When the system crashes and no writes can be performed, then everything in memory is lost.

Your disk timeline (TLog / Redo - Undo TS) will look like this at the point of the crash:

Disk Time Line 
-----1----------1C-----------> (t) [T1]
----------2------C-----------> (t) [T2]
-----------------C-----------> (t) [Checkpoint]
-------------------X---------> (t) [Crash]

Everything after the CHECKPOINT that couldn't be written to disk is lost and everything that was CHECKPOINT-ed will either have to be COMMIT-ed or UNDO-ne.

The interval at which CHECKPOINTs are issued is controlled by the DBMS and can be modified (e.g. Microsoft SQL Server) by the DBA to prevent data loss.

A crash will end any transactions that were in memory.

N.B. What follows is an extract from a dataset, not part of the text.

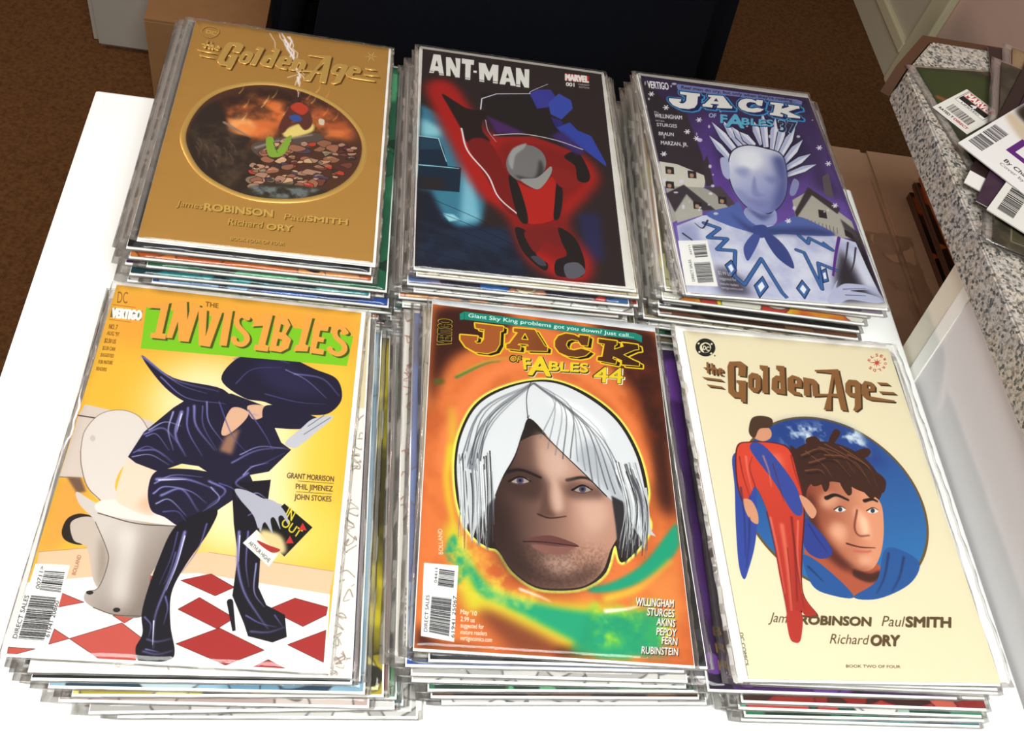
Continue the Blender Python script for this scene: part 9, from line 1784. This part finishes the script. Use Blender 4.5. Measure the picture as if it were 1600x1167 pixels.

Any BEGIN transactions that happened after the CHECKPOINT won't be stored on disk and don't have to be UNDO-ne or REDO-ne.

Microsoft SQL Server

Database Checkpoints (SQL Server)

A checkpoint creates a known good point from which the SQL Server Database Engine can start applying changes contained in the log during recovery after an unexpected shutdown or crash.

Configure the recovery interval Server Configuration Option

The recovery interval option defines an upper limit on the time recovering a database should take. The SQL Server Database Engine uses the value specified for this option to determine approximately how often automatic checkpoints to issue automatic checkpoints on a given database.